Furthermore, in their --

Byron R. White:

He never asked the arbitrator.

Emanuel Harris:

The affidavit doesn't disclose that he asked --

Byron R. White:

Just suppose that he asked --

Emanuel Harris:

No, it doesn't say that -- it does say that none of the arbitrators informed him.

He does not say -- the affidavit does not say that he ask this particular --

Byron R. White:

Do you think the arbitrator justified that nobody asked him.

Emanuel Harris:

He did.

However, it was admitted in the respondent's brief that Capacete did discuss possible arbitrators with Mr. Romero at the time a vacancy appeared in the Board of Arbitrators and as a matter of fact, at the time, on the request of Mr. Romero, Mr. Capacete furnished a list of lawyers who knew something about engineering cases and from that list furnished by Mr. Capacete, a third arbitrator was designated to fill the vacancy.

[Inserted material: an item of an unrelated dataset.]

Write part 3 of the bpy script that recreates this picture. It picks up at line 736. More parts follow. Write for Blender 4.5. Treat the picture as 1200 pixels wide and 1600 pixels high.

Now, Capacete at that time did not say anything about his prior relations with Samford.

Byron R. White:

Well, why gather that your position that it's other misbehavior under the statute?

Emanuel Harris:

No, our position is that the arbitrator and the respondent with whom he had present relations were under a duty to disclose these previous relationships --

Byron R. White:

Yes, but the statute which you just quoted to us speaks in terms of certain misbehavior of the arbitrator, doesn't it?